The rise of religion and the erosion of secularism and universal norms are part and parcel of the New World Order, which has transformed citizenship rights into fragmented communities identified by anything but our common humanity, and human and universal values with cultural, religious and backward ones.
The values of the 18th century enlightenment are slowly being replaced.
Even in France where the ban of conspicuous religious symbols in schools and government offices were important steps, Islamic schools – where child veiling, an abuse of children’s rights continue unabated – were still deemed permissible.

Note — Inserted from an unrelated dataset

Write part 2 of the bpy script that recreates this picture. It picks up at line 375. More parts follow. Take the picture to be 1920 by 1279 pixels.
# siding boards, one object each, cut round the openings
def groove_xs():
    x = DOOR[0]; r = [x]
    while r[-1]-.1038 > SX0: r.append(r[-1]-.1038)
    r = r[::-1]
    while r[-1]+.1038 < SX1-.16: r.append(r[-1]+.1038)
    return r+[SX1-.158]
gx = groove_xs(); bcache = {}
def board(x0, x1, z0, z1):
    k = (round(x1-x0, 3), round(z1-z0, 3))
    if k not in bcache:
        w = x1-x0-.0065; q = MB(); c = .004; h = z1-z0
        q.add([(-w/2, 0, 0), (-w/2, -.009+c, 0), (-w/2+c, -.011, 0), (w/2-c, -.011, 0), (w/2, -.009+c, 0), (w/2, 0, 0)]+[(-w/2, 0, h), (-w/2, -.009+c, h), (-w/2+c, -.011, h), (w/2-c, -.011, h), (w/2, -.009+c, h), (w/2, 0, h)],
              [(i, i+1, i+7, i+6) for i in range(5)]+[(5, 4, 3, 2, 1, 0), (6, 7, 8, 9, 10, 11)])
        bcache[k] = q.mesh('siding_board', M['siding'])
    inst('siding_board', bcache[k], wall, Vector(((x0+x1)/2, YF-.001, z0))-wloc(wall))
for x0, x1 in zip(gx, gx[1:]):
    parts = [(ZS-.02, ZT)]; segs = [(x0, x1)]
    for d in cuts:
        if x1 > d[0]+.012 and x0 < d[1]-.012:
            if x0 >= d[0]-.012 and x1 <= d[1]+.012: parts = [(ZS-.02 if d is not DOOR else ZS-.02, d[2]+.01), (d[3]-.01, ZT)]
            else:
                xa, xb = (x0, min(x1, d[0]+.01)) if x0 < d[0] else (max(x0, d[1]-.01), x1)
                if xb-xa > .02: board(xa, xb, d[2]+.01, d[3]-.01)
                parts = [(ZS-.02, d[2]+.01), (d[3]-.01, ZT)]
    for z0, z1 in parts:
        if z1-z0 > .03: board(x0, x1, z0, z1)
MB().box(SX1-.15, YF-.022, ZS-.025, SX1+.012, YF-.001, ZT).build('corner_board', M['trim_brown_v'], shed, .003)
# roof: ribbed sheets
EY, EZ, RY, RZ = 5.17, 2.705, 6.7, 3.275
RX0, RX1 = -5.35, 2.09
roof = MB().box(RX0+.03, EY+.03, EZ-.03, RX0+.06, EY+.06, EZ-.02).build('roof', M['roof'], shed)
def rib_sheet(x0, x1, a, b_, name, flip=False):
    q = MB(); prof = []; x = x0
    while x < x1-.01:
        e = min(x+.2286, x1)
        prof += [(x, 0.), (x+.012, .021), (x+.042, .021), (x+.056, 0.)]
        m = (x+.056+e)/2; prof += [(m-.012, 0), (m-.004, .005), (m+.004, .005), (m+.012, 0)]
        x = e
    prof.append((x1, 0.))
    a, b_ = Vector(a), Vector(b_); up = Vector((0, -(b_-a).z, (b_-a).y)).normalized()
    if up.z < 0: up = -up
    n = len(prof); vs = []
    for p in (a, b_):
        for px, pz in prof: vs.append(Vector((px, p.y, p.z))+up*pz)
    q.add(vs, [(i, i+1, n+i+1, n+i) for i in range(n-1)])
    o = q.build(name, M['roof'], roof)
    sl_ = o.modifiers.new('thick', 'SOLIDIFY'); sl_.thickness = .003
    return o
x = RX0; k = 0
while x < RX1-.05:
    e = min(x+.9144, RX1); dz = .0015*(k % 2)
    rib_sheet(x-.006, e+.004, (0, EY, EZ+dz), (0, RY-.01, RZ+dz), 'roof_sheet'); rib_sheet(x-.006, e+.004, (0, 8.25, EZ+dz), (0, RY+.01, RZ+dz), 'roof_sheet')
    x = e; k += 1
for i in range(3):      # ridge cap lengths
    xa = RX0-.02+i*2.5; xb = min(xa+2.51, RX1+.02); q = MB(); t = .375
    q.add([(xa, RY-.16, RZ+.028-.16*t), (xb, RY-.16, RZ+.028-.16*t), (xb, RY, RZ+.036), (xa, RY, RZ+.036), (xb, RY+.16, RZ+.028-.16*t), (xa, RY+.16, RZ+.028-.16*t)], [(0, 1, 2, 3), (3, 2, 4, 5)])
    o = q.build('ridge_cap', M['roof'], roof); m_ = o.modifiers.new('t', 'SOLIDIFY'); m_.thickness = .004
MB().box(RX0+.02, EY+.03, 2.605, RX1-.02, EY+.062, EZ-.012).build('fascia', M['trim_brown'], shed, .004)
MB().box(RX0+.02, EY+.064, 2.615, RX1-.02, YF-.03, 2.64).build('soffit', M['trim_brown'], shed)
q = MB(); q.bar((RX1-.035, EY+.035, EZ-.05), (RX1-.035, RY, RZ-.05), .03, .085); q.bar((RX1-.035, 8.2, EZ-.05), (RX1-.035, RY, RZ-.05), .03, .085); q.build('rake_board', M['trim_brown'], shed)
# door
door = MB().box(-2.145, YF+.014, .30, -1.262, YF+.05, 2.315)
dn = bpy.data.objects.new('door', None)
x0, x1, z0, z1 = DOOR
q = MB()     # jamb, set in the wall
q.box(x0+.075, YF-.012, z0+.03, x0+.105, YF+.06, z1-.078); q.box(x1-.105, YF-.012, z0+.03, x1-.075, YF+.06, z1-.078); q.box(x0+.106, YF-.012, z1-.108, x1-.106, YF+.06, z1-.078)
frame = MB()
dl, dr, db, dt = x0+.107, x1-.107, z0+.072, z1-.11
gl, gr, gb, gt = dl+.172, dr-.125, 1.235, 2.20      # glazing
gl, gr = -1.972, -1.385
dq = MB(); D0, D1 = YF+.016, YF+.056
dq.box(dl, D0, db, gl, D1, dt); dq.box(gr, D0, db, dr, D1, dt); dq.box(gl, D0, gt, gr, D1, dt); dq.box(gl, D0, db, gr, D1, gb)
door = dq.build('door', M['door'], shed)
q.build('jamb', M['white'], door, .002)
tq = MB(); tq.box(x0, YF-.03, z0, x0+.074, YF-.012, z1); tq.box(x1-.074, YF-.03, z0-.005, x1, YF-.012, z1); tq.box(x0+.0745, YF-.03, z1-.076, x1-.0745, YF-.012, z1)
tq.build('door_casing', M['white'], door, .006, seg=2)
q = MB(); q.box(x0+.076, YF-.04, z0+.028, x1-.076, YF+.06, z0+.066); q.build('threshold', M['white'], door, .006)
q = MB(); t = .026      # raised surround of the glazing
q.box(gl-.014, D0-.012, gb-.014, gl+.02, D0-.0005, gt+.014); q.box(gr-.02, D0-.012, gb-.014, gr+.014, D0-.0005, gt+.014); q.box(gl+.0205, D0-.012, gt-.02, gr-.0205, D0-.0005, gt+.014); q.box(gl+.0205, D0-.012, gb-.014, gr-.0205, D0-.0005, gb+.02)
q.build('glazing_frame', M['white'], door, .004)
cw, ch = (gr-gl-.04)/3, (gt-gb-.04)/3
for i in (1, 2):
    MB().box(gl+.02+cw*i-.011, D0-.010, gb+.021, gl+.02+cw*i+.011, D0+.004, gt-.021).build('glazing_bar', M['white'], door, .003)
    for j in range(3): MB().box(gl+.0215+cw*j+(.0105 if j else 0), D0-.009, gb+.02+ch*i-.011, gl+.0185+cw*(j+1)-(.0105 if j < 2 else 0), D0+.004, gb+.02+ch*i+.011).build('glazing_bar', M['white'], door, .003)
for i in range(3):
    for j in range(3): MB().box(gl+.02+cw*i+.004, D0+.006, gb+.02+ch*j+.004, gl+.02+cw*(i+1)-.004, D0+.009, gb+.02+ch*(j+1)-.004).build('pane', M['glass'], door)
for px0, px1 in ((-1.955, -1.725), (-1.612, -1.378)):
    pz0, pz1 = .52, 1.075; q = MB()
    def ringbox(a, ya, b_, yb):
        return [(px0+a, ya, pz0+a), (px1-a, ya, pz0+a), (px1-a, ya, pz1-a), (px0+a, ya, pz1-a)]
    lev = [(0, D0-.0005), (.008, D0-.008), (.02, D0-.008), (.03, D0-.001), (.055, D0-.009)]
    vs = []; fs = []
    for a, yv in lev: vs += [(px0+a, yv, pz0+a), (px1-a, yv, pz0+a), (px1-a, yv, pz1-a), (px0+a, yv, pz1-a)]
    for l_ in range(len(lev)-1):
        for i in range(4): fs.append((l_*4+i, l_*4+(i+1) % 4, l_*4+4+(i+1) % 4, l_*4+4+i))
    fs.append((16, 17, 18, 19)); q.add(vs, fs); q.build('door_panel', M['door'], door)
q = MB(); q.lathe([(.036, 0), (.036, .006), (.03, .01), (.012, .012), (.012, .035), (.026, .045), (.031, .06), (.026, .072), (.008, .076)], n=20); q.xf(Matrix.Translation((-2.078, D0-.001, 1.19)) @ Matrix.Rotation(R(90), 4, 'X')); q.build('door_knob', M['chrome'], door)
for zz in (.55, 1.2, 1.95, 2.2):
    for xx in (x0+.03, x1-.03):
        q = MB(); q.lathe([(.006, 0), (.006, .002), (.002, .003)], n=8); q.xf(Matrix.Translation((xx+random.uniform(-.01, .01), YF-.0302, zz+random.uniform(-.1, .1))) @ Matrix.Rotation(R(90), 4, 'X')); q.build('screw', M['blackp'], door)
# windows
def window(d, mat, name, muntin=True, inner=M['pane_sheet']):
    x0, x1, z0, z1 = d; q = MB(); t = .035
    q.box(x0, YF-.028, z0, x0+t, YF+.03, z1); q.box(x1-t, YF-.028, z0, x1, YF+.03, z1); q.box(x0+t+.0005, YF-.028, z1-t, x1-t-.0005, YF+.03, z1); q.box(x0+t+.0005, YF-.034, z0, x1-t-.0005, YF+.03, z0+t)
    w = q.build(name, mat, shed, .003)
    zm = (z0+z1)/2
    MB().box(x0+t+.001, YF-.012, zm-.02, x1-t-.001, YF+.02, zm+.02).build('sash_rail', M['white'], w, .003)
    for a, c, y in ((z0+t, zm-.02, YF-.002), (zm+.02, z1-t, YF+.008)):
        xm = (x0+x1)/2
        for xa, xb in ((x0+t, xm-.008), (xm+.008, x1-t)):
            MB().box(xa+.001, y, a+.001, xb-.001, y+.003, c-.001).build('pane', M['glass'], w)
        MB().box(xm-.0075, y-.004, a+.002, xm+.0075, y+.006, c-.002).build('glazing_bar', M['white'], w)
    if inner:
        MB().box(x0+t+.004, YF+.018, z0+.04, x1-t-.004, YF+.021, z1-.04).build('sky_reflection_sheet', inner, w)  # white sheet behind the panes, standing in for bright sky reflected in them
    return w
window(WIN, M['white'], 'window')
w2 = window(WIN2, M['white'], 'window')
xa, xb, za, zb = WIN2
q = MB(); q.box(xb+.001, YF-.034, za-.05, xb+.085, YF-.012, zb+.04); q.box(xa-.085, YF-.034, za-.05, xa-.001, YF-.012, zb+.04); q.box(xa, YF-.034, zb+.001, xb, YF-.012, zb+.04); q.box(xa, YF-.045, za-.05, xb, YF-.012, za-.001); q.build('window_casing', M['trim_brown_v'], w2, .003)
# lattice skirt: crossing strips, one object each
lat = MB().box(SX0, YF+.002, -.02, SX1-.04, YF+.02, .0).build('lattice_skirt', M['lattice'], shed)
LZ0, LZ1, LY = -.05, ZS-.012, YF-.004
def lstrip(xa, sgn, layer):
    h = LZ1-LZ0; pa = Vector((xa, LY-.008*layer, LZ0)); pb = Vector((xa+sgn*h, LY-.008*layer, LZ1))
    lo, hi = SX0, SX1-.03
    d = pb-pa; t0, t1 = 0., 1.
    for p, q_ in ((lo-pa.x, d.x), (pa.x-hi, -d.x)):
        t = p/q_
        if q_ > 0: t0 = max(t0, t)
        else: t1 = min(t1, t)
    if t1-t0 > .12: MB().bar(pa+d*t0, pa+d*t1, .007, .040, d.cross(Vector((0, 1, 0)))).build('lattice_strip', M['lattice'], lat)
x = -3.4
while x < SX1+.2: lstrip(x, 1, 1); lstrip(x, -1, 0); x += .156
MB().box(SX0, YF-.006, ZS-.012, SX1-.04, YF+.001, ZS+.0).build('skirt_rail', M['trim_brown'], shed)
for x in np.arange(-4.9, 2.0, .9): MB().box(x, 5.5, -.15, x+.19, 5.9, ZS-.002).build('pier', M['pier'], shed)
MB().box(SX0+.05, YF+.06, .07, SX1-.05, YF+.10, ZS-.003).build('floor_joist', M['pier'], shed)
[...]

The urgent question we must all ask ourselves is how can we defend secularism, universalism and values worthy of 21st century humanity? I believe it is only via another transformative enlightenment by this century’s avant-gardes. We must give no more concessions to religion, superstition and cultural relativism; we must no longer respect and tolerate inhuman ideals, values and practices.

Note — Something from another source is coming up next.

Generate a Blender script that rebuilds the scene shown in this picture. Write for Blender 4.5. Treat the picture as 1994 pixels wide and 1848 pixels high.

An uncompromising and shamelessly aggressive demand for secularism is only a minimum, though, if we are to ensure that women’s rights are safeguarded and that the human being is put first and foremost.

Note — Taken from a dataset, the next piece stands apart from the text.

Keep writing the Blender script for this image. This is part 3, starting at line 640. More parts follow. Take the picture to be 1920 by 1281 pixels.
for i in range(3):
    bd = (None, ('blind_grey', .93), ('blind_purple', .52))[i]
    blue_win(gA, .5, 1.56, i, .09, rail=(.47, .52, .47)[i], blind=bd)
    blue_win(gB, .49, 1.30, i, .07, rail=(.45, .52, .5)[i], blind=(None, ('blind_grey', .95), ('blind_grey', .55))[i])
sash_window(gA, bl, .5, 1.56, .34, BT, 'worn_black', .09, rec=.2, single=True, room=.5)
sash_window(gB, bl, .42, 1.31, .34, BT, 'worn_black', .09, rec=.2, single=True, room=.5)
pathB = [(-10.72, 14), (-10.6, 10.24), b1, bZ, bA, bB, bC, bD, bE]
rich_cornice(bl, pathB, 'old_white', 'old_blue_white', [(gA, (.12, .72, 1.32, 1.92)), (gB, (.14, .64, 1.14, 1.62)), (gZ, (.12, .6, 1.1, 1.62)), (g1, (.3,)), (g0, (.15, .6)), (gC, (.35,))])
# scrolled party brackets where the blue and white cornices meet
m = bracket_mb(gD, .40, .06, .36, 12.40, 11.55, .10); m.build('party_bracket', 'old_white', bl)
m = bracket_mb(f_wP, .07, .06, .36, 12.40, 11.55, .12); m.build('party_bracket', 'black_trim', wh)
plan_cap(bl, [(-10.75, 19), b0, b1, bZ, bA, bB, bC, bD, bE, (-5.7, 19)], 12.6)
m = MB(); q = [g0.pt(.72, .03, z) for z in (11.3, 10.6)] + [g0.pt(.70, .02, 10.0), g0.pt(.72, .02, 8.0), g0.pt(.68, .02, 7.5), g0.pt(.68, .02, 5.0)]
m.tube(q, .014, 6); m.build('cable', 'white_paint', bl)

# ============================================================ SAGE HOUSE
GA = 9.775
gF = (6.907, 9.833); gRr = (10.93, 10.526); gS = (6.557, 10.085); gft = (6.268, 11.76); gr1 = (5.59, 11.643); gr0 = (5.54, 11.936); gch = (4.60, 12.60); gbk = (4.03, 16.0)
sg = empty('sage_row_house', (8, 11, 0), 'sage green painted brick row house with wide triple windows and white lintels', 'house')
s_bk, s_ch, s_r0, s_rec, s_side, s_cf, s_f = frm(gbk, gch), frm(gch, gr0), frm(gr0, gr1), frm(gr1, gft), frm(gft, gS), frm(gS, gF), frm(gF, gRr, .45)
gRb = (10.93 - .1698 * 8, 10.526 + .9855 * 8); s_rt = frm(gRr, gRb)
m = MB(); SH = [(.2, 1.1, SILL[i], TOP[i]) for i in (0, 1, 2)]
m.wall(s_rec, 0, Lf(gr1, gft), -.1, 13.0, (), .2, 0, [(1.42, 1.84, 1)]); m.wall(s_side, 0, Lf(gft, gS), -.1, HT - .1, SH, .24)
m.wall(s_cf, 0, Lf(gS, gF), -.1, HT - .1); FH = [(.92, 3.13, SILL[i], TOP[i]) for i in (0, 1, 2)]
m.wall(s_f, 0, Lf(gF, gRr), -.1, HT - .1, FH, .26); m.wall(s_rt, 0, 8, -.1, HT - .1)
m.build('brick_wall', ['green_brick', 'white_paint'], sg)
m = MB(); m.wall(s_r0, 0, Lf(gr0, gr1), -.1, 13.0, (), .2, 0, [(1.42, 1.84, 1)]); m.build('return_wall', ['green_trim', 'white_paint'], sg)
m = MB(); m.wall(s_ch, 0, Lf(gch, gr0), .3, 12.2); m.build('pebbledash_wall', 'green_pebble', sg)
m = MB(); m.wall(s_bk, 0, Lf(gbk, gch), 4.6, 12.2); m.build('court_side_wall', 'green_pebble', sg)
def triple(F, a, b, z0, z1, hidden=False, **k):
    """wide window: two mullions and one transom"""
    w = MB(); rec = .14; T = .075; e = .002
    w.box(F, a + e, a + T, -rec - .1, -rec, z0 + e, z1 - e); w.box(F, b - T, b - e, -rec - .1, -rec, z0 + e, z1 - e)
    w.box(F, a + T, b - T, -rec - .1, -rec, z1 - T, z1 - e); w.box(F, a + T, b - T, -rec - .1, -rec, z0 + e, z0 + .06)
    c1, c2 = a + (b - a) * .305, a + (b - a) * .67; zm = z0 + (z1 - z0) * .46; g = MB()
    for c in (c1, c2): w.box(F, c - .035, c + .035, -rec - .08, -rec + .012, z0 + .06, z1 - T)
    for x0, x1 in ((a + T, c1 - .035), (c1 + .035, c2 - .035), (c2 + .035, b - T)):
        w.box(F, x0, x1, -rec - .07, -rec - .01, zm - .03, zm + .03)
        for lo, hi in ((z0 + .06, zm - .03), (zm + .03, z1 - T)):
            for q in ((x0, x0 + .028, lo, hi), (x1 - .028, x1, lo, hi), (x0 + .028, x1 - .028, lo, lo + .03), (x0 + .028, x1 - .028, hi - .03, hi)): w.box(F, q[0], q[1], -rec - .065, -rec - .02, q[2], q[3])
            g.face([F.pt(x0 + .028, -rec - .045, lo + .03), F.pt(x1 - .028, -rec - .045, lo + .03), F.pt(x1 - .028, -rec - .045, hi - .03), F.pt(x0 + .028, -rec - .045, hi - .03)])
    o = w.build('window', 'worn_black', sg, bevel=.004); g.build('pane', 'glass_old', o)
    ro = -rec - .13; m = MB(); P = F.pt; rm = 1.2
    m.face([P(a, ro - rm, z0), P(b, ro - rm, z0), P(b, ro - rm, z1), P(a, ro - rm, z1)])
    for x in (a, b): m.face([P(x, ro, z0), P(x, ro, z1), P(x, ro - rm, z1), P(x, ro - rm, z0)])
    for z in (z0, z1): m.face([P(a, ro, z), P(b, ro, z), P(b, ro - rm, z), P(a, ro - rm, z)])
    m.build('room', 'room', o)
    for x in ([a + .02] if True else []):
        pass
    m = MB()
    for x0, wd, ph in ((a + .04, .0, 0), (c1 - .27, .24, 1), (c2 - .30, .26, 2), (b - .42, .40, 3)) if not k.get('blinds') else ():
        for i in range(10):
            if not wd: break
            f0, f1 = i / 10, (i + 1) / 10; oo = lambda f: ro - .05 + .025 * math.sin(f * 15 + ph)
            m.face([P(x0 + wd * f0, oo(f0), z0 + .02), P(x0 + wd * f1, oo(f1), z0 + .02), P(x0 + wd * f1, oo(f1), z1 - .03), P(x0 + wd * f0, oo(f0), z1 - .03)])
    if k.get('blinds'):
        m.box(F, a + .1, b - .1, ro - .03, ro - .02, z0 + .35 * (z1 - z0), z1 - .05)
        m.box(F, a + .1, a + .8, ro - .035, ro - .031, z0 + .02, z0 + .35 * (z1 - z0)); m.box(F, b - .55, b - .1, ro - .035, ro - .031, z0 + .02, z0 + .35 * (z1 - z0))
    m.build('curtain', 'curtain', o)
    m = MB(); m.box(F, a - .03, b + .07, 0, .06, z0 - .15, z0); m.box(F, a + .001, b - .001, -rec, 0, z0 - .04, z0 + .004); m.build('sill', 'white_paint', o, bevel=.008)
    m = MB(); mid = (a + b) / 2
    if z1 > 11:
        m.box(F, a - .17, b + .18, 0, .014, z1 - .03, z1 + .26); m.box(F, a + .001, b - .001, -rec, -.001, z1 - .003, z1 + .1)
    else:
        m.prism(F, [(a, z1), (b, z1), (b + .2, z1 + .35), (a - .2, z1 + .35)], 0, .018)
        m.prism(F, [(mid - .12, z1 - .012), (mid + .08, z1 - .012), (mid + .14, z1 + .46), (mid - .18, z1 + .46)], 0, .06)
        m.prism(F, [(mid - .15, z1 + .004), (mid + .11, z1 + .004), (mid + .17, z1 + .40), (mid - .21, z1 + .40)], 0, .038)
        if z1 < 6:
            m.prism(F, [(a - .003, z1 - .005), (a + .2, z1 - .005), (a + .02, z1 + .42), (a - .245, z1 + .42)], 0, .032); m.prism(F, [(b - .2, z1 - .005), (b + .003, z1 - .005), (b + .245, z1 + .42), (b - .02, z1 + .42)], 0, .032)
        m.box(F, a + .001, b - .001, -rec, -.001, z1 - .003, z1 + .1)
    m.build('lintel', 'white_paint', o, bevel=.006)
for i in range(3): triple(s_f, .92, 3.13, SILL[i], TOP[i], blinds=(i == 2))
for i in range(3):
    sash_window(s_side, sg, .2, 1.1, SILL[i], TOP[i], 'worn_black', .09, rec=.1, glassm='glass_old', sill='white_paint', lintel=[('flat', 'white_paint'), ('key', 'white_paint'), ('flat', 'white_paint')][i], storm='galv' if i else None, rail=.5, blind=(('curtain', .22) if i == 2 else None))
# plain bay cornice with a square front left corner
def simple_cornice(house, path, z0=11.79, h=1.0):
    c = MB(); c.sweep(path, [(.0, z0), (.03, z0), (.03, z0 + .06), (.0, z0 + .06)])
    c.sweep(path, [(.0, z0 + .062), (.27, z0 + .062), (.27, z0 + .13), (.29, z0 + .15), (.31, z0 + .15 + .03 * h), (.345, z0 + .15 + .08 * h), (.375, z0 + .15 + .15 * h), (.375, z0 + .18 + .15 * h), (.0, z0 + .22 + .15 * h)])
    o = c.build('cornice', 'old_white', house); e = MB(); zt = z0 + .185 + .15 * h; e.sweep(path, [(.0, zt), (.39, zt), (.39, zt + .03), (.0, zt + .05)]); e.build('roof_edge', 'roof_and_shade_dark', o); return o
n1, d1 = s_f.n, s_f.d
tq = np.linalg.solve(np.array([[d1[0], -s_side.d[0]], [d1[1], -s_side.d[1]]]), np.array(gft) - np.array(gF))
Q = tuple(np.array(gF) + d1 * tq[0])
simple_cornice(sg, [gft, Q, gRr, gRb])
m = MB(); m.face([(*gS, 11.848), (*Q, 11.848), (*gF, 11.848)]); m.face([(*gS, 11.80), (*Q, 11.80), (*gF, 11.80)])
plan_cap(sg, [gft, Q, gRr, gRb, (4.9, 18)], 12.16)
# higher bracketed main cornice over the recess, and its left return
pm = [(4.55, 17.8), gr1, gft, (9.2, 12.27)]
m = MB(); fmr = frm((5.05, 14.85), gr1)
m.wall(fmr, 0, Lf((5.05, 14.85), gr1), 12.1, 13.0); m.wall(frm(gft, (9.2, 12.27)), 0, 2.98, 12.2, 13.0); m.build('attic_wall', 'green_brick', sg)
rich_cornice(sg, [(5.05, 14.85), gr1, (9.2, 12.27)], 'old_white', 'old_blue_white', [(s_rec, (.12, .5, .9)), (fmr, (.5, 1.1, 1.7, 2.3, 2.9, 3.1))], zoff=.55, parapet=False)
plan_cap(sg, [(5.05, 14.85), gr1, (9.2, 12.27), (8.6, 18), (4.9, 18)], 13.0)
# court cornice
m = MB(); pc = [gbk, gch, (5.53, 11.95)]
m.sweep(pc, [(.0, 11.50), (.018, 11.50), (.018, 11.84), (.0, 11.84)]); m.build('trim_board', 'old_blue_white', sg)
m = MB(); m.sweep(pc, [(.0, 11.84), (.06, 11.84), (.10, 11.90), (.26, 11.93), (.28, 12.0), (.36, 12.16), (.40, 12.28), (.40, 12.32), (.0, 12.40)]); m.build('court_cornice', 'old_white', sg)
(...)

Today, more than ever, we are in need of the de-religionisation of society.
“Anyone can have any beliefs, express them, publicise them and organise around them. The question is what regulations society puts in place to protect itself. Today society tries to protect children from the tobacco industry’s advertising. The religion industry’s advertising could be treated in exactly the same way. Smokers have all their rights and can establish any association and institution to advertise the benefits of tobacco and unite all smokers, but this does not mean giving a green light to the tobacco industry. The machinery of Islam and the other main religions (Christianity, Judaism, Hinduism, etc.) are not voluntary societies of believers of specific ideas; they are enormous political and financial institutions, which have never been properly scrutinised, have not been subject to secular laws in society and have never accepted responsibility for their conduct. No one took Mr. Khomeini to court for issuing a death fatwa against Salman Rushdie; notwithstanding that inciting to murder is a crime in all countries of the world. And this is only a small corner of a network of murder, mutilation, intimidation, abduction, torture, and child abuse. I think that the Medellin drug cartels (Escobars), the Chinese triads, and Italian (and American) mafia are nothing in comparison to organised religion. I am speaking of a legitimate and organised struggle by a free and open society against these enterprises and institutions. At the same time, I regard believing in anything, even the most backward and inhuman doctrines, as the undeniable right of any individual”.*
This avant-garde battle has already begun in Iran where an unprecedented anti-Islamic backlash and the demand for secularism are being championed by society. We are witnessing the beginning of this era’s enlightenment in a place which has been ruled by a pillar of political Islam over the past two decades. In addition to recognising this reality and the historical juncture we are at, this Congress must pick up the challenge for uncompromising secularism and the call for the de-religionisation of society. This is the only way – today – to mark the centenary of the 1905 French law of separation of church and state.